If Bharat Insurance Building is painted on the front and illuminated, it really will not matter that the structure has been without a roof for ten years, or will it?

And showcasing these structures will also conveniently hide the fact that we have had a Heritage Act passed by the Assembly three years ago but we are yet to see any action on it.
What if some of these investors want to see our backyard? You know the places where we have hidden the garbage that has been taken off the first 55 roads? What if someone wants to know what is our city’s garbage disposal policy? Can we say that all we have on the anvil are a set of disinterested conservancy workers who come around in badly maintained vehicles two or three times a day and in a half-hearted manner clean up whatever they feel needs to be removed? Can we also be open about the fact that we don’t know what to do with our garbage after collecting it? And that we top the country in garbage generation? What if they look at the Cooum, the Adyar and the Buckingham Canal and want to know why they are mere sewers? And what if someone quotes the latest survey on cleanliness in India’s cities where Chennai did not even feature?

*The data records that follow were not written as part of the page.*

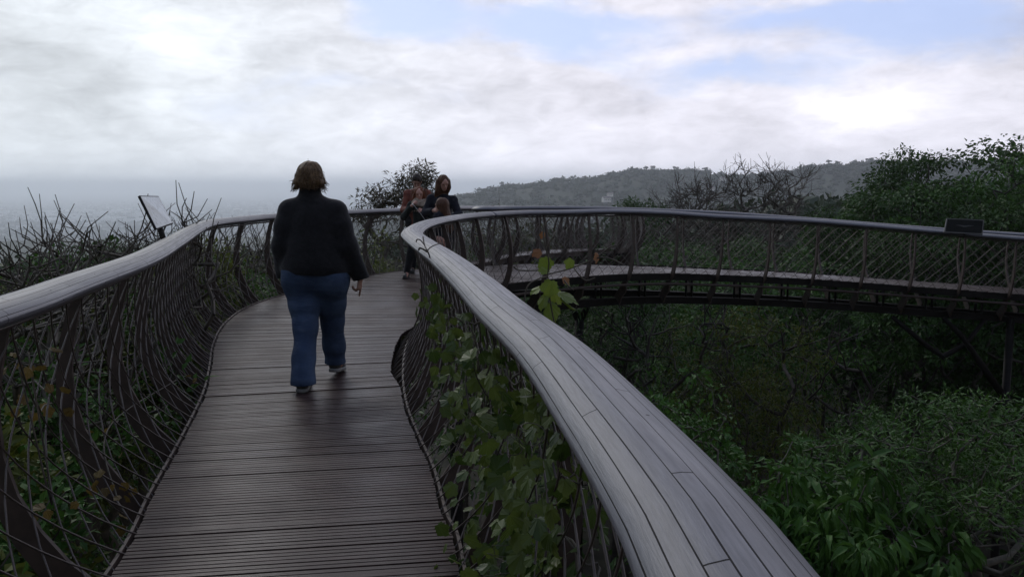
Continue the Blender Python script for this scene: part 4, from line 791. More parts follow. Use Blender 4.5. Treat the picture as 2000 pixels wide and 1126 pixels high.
# ---------------------------------------------------------------- people: signed distance fields turned into one smooth skin
class SDF:
    def __init__(s, lo, hi, h):
        s.lo = np.array(lo, float); s.h = h; s.n = np.ceil((np.array(hi) - s.lo) / h).astype(int) + 1; s.d = np.full(s.n, 1.0, np.float32)
    def _win(s, lo, hi, pad):
        a = np.maximum(0, np.floor((np.minimum(lo, hi) - pad - s.lo) / s.h).astype(int)); b = np.minimum(s.n, np.ceil((np.maximum(lo, hi) + pad - s.lo) / s.h).astype(int) + 1)
        if (b <= a).any(): return None
        g = [s.lo[k] + s.h * np.arange(a[k], b[k]) for k in range(3)]; return tuple(slice(a[k], b[k]) for k in range(3)), np.stack(np.meshgrid(*g, indexing='ij'), -1).astype(np.float32)
    def _blend(s, w, d, k):
        o = s.d[w]
        if k <= 0: s.d[w] = np.minimum(o, d); return
        hh = np.maximum(k - np.abs(o - d), 0) / k; s.d[w] = np.minimum(o, d) - hh * hh * k * .25
    def cone(s, a, b, r1, r2, k=.02, clip=None, flat=None):
        a = np.array(a, float); b = np.array(b, float); R = max(r1, r2); w = s._win(a, b, R + k + 3 * s.h)
        if w is None: return
        w, P = w; ba = b - a; t = np.clip(((P - a) @ ba) / (ba @ ba + 1e-9), 0, 1); q = P - (a + t[..., None] * ba)
        if flat is not None:      # squash along a direction: (unit vector, factor > 1)
            f = np.array(flat[0], float); q = q + ((q @ f) * (flat[1] - 1))[..., None] * f
        d = np.sqrt((q * q).sum(-1)) - (r1 + (r2 - r1) * t)
        if clip is not None: d = np.maximum(d, (P - np.array(clip[0])) @ np.array(clip[1], float))
        s._blend(w, d.astype(np.float32), k)
    def ell(s, c, r, k=.02, rot=None, clip=None):
        c = np.array(c, float); r = np.array(r, float); R = r.max(); w = s._win(c - R, c + R, k + 3 * s.h)
        if w is None: return
        w, P = w; q = P - c
        if rot is not None: q = q @ np.array(rot, float)
        n = np.sqrt(((q / r) ** 2).sum(-1)); m = np.sqrt(((q / (r * r)) ** 2).sum(-1)) + 1e-6; d = n * (n - 1) / m
        if clip is not None: d = np.maximum(d, (P - np.array(clip[0])) @ np.array(clip[1], float))
        s._blend(w, d.astype(np.float32), k)
    def cut(s, pt, nor):
        g = [s.lo[k] + s.h * np.arange(s.n[k]) for k in range(3)]; n = np.array(nor, float); D = ((g[0] - pt[0]) * n[0])[:, None, None] + ((g[1] - pt[1]) * n[1])[None, :, None] + ((g[2] - pt[2]) * n[2])[None, None, :]
        s.d = np.maximum(s.d, D.astype(np.float32))
    def ripple(s, fn):
        w = np.abs(s.d) < .05; i = np.argwhere(w); P = s.lo + i * s.h; s.d[w] += fn(P).astype(np.float32)
    def mesh(s):
        d = s.d; neg = d < 0; n = np.array(d.shape) - 1; cnt = np.zeros(n, np.int8); offs = [(a, b, c) for a in (0, 1) for b in (0, 1) for c in (0, 1)]
        for o in offs: cnt += neg[o[0]:o[0] + n[0], o[1]:o[1] + n[1], o[2]:o[2] + n[2]]
        act = np.argwhere((cnt > 0) & (cnt < 8)); acc = np.zeros((len(act), 3)); num = np.zeros(len(act))
        for p in offs:
            for ax in range(3):
                if p[ax]: continue
                q = list(p); q[ax] = 1; A = act + p; B = act + q; da = d[A[:, 0], A[:, 1], A[:, 2]]; db = d[B[:, 0], B[:, 1], B[:, 2]]; x = (da < 0) != (db < 0); t = np.where(x, da / (da - db + 1e-12), 0)
                acc += np.where(x[:, None], np.array(p) + t[:, None] * (np.array(q) - np.array(p)), 0); num += x
        V = s.lo + (act + acc / num[:, None]) * s.h; ids = np.full(n, -1, np.int32); ids[act[:, 0], act[:, 1], act[:, 2]] = np.arange(len(act)); Q = []
        for ax in range(3):
            sl = [slice(None)] * 3; sl2 = [slice(None)] * 3; sl[ax] = slice(0, -1); sl2[ax] = slice(1, None); e = np.argwhere(neg[tuple(sl)] != neg[tuple(sl2)]); b, c = [(1, 2), (2, 0), (0, 1)][ax]
            e = e[(e[:, b] > 0) & (e[:, c] > 0) & (e[:, b] < n[b]) & (e[:, c] < n[c]) & (e[:, ax] < n[ax])]; f = neg[e[:, 0], e[:, 1], e[:, 2]]; cor = []
            for db, dc in ((-1, -1), (0, -1), (0, 0), (-1, 0)):
                m = e.copy(); m[:, b] += db; m[:, c] += dc; cor.append(ids[m[:, 0], m[:, 1], m[:, 2]])
            q = np.stack(cor, 1); q[~f] = q[~f][:, ::-1]; Q.append(q)
        return V, np.concatenate(Q)
def skin(name, sdf, mat, parent=None, attr=None, smoothn=1):
    V, Q = sdf.mesh(); Q = Q[(Q >= 0).all(1)]
    for _ in range(smoothn):      # one light smoothing pass
        acc = np.zeros_like(V); c = np.zeros(len(V))
        for a, b in ((0, 1), (1, 2), (2, 3), (3, 0)):
            np.add.at(acc, Q[:, a], V[Q[:, b]]); np.add.at(acc, Q[:, b], V[Q[:, a]]); np.add.at(c, Q[:, a], 1); np.add.at(c, Q[:, b], 1)
        V = V * .5 + .5 * acc / np.maximum(c, 1)[:, None]
    return obj(name, to_mesh(name, V, [Q], mat, True, None, attr(V) if attr else None), parent)
def fold(seed, amp, f=(9, 9, 16), warp=.6):
    r = np.random.default_rng(seed); K = [(r.normal(0, 1, 3) * np.array(f), r.uniform(0, 6.28), r.uniform(.4, 1)) for _ in range(7)]
    def fn(P):
        w = warp * np.sin(P @ np.array([5.1, 3.7, 6.3]) + seed); s = 0
        for k, ph, a in K: s = s + a * np.sin(P @ k + ph + w)
        return amp * s / 3.0
    return fn
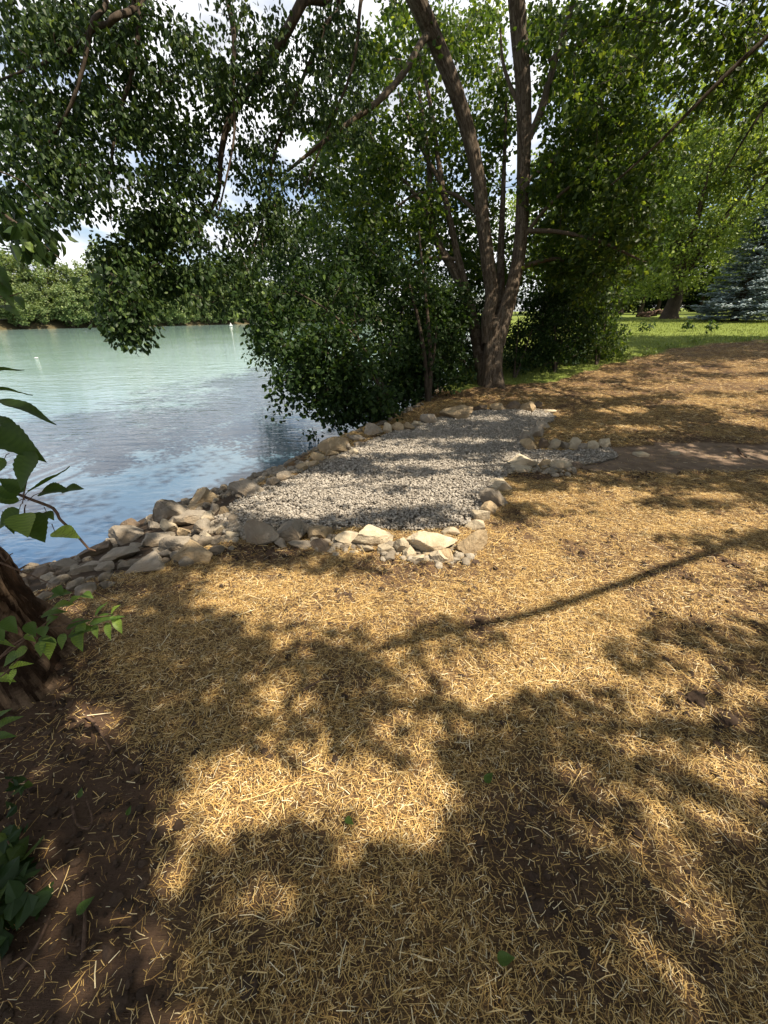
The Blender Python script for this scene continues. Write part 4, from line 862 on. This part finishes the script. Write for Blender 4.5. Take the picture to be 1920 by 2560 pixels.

Global investment these days has a lot to do with economic opportunities. But the latter term has long ceased to mean just profits and growth potential. Today’s investors look for the well-being of stakeholders, and that includes employees and also means the quality of life in the city in which business is proposed. Chennai has long given up on improvement of its civic infrastructure. What little is being done is patently inadequate. Unless this changes, all these eyewash tactics are going to fool no one.